We have been dogged by breakages of our lower flap, which has been keeping us busy on weekday evenings. It's frustrating for us all when we see the same component giving way over and over. But the main thing is that we are incrementally getting on top of things and our ability and the boats performance are improving appreciably as a result. Also, it is good that we, as a team, have learned to get on top of these setbacks and rally around to unpick failures, come up with solutions and essentially make whatever improvements are necessary to get back on the water and keep the learning coming.
Paul Larsen and Helena Darvelid have been to visit us occasionally, and their seasoned perspective has provided a welcome focus. It is clear that we still have much to learn, but here the delta is not what it once was: last weekend we went down to Weymouth where the winds are steady and there is space to get set up on a heading and sit there tweaking and tuning. Paul put his A-Class up against us, to give us a basis for comparison. It was a fair breeze, consistently over 20 kts and gusting past 23. We were being tentative not to power up the rig too hard, so never really hooked into "the zone", but by cracking on a bit of flap and heating things up ever so slightly we easily left the A-Class behind.
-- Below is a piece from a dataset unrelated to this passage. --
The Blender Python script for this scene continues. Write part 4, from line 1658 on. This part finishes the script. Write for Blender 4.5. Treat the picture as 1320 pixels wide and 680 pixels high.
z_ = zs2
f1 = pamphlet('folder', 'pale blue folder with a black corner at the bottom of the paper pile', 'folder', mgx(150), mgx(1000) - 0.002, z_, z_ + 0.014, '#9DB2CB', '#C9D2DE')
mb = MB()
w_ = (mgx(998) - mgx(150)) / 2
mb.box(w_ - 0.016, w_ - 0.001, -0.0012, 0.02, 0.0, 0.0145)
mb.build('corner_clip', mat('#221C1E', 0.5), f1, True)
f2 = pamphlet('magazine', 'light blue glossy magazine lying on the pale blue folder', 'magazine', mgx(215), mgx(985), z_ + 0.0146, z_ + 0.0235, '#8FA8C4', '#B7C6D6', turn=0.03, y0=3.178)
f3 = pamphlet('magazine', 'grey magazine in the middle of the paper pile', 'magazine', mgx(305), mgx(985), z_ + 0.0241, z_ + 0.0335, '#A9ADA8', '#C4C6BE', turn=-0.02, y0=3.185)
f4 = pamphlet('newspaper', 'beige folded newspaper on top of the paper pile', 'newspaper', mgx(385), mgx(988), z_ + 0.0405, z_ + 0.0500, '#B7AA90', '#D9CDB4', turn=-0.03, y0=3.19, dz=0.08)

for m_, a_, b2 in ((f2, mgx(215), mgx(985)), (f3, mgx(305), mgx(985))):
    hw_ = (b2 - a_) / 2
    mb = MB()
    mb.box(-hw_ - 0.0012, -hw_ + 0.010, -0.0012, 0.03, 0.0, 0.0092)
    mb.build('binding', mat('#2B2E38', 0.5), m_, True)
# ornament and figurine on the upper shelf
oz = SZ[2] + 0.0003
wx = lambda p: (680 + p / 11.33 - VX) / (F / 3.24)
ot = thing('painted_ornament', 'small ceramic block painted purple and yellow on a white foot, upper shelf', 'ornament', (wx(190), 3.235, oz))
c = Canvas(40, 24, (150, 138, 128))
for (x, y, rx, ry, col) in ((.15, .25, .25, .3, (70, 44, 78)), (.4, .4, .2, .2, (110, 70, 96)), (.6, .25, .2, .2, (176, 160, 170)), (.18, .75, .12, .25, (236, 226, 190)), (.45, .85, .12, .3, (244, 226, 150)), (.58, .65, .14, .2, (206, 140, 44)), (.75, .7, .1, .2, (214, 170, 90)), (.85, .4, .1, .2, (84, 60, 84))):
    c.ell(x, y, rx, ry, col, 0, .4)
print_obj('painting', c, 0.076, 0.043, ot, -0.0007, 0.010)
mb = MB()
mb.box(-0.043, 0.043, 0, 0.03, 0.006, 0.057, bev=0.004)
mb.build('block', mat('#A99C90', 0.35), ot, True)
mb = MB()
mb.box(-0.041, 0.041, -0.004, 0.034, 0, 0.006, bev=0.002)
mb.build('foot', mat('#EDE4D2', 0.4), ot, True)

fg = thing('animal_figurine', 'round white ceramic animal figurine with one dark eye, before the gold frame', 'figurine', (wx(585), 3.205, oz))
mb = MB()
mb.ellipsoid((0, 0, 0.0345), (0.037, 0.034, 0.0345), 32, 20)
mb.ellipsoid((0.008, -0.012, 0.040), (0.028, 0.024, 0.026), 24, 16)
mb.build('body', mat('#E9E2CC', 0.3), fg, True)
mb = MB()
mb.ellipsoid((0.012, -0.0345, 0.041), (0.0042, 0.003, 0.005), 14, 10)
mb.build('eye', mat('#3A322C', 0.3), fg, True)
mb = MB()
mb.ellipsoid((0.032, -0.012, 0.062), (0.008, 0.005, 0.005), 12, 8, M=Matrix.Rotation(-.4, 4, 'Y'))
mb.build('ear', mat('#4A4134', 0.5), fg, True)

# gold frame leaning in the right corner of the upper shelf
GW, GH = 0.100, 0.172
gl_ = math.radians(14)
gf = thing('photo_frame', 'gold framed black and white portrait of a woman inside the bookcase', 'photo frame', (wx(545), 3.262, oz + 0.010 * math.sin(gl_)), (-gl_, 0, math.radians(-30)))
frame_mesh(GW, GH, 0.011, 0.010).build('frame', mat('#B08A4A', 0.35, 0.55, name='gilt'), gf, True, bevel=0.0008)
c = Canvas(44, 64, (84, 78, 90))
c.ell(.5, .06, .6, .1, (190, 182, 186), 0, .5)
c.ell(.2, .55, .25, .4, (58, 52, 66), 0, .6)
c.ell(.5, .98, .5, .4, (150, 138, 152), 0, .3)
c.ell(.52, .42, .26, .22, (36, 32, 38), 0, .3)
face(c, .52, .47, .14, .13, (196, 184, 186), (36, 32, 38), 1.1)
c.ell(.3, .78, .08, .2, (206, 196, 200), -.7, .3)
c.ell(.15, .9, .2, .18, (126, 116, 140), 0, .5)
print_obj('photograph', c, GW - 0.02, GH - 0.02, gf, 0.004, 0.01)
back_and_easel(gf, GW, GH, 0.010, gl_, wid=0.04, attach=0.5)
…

Interestingly, the A-Class seemed able to point higher and run deeper, but we were being so tentative that it was hard to tell whether we could have harnessed a bit more apparent and smoked it. After a bit of minor damage with the familiar sound of flap fingers popping off etc., we decided to call it a day and to head in and not risk structural calamity. It's early days for the likes of us. Larsen would, I'm sure, be happy to show us what a C can do in that wind, but that is not our purpose. So, our strongest wind yet and still smiling. We actually have an F-16, so if we can only get that kitted out and on the water, it should teach us a lot about how far we can take a cat before it all goes wrong - we're all monohull sailors.
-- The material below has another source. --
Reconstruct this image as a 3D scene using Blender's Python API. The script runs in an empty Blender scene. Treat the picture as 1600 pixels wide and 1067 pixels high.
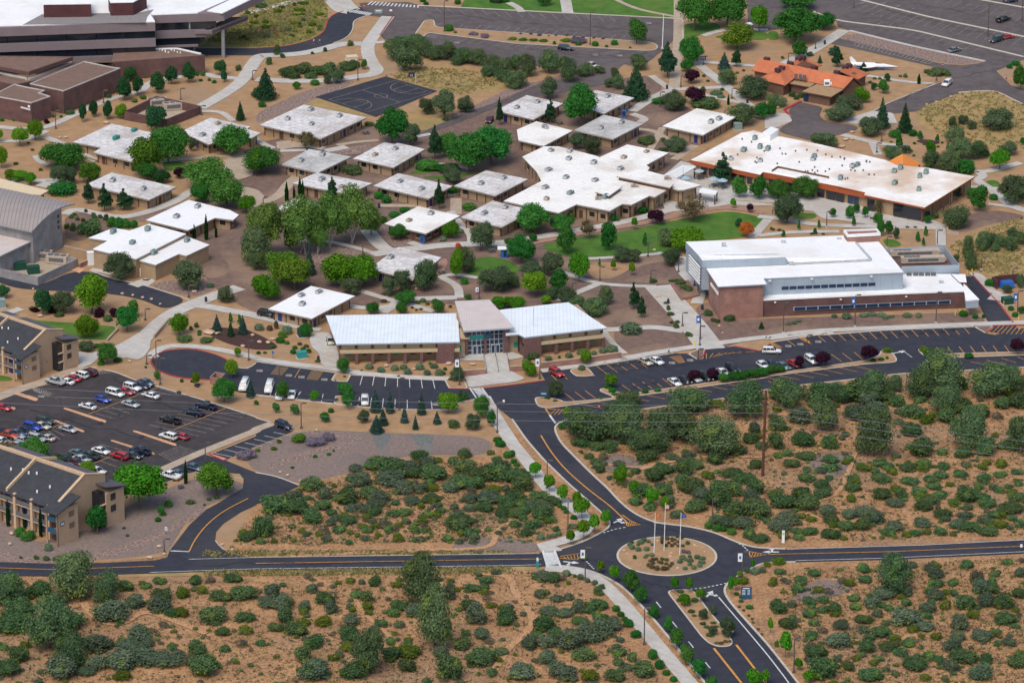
import bpy, bmesh, math, random
import numpy as np
from mathutils import Vector, Matrix
from mathutils.geometry import tessellate_polygon

# ------------------------------------------------------------------ camera, world, sun, exposure
F_PX = 7000.0; TH = math.radians(20.6); CAM_H = 382.7; DIST = CAM_H / math.sin(TH)
scene = bpy.context.scene
col = scene.collection
cd = bpy.data.cameras.new('camera'); cam = bpy.data.objects.new('camera', cd); col.objects.link(cam)
cam.location = (0, -DIST * math.cos(TH), CAM_H)
cam.rotation_euler = (math.pi / 2 - TH, 0, 0)
cd.sensor_width = 36; cd.lens = 36 * F_PX / 1600; cd.clip_start = 5; cd.clip_end = 9000
scene.camera = cam
SUN_EL = math.radians(56); SUN_AZ = math.radians(205)      # azimuth clockwise from +Y
w = bpy.data.worlds.new('World'); scene.world = w; w.use_nodes = True
nt = w.node_tree; bg = nt.nodes['Background']
sky = nt.nodes.new('ShaderNodeTexSky'); sky.sky_type = 'NISHITA'; sky.sun_disc = False
sky.sun_elevation = SUN_EL; sky.sun_rotation = SUN_AZ; sky.air_density = 1.0; sky.dust_density = 2.5; sky.ozone_density = 1.0
nt.links.new(sky.outputs[0], bg.inputs[0]); bg.inputs[1].default_value = 0.145
sl = bpy.data.lights.new('sun', 'SUN'); sl.energy = 1.6; sl.angle = math.radians(32); sl.color = (1, .95, .87)
so = bpy.data.objects.new('sun', sl); col.objects.link(so)
sd = Vector((math.sin(SUN_AZ) * math.cos(SUN_EL), math.cos(SUN_AZ) * math.cos(SUN_EL), math.sin(SUN_EL)))
so.rotation_euler = sd.to_track_quat('Z', 'Y').to_euler()
so.location = sd * 300
scene.view_settings.view_transform = 'Standard'; scene.view_settings.look = 'None'
scene.view_settings.exposure = 0.25; scene.view_settings.gamma = 1
rng = random.Random(7); nrg = np.random.default_rng(7)

# ------------------------------------------------------------------ pixel -> world helpers
CT, ST = math.cos(TH), math.sin(TH)
TILES = {'F': (0, 0, 1), 'a1': (500, 455, 6.667), 'a2': (700, 455, 5.714), 'a3': (1060, 350, 6.154), 'a4': (1300, 350, 6.154),
 'a5': (0, 490, 8), 'a6': (0, 700, 6.67), 'b1': (1070, 180, 6.667), 'b2': (1290, 210, 6.667), 'b3': (1160, 70, 6.667),
 'b4': (0, 0, 6.667), 'b5': (200, 0, 7.619), 'b6': (0, 270, 5.93), 'c1': (0, 560, 6.667), 'c2': (180, 580, 5.335),
 'c3': (960, 760, 6.667), 'c4': (860, 880, 5.704), 'c5': (1040, 880, 5.704), 'c6': (720, 0, 4.21)}
for i_, (r_, y_, s_) in enumerate([('A', 0, 3.9525), ('B', 260, 3.9525), ('C', 520, 3.9525), ('D', 780, 3.7175)]):
    for k_ in range(4): TILES['%s%d' % (r_, k_)] = (400 * k_, y_, s_)

def tp(t, x, y): o = TILES[t]; return (o[0] + x / o[2], o[1] + y / o[2])
def P(s):
    out = []; t = 'F'
    for k in s.split():
        if ',' in k:
            x, y = k.split(','); out.append(tp(t, float(x), float(y)))
        else: t = k
    return out
def W(p, z=0.0):
    dx = (p[0] - 800) / F_PX; dy = (533.5 - p[1]) / F_PX
    d = Vector((dx, CT + dy * ST, -ST + dy * CT)); t = (z - CAM_H) / d.z
    return Vector((d.x * t, -DIST * CT + d.y * t, z))
def PW(s, z=0.0): return [W(p, z) for p in P(s)]
def SC(p):                        # pixels per metre on the ground at a pixel
    g = W(p); return F_PX / ((g - cam.location).dot(Vector((0, CT, -ST))))
def DEP(p): return TH + math.atan((p[1] - 533.5) / F_PX)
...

What we are concentrating on for now is how to improve the robustness and handling: we have stiffened up the trailing edge of the main element, which has worked a treat. We have also been working on ways to reduce unsolicited lower flap twist. The latter has been the cause of at least two breakages to the flap, and we wonder how much invisible damage there is inside the structure. So far we have inverted the flap camber control, which has worked rather well. We still have a minor mod to make to the flap twist control to remove play, and we will shortly be manufacturing new control horns. The control horn geometry, we believe, is causing the lion's share of flap twist. Also, longer horns means lower loads, and we recently snapped the 3mm steel cable (!) on the flap camber control.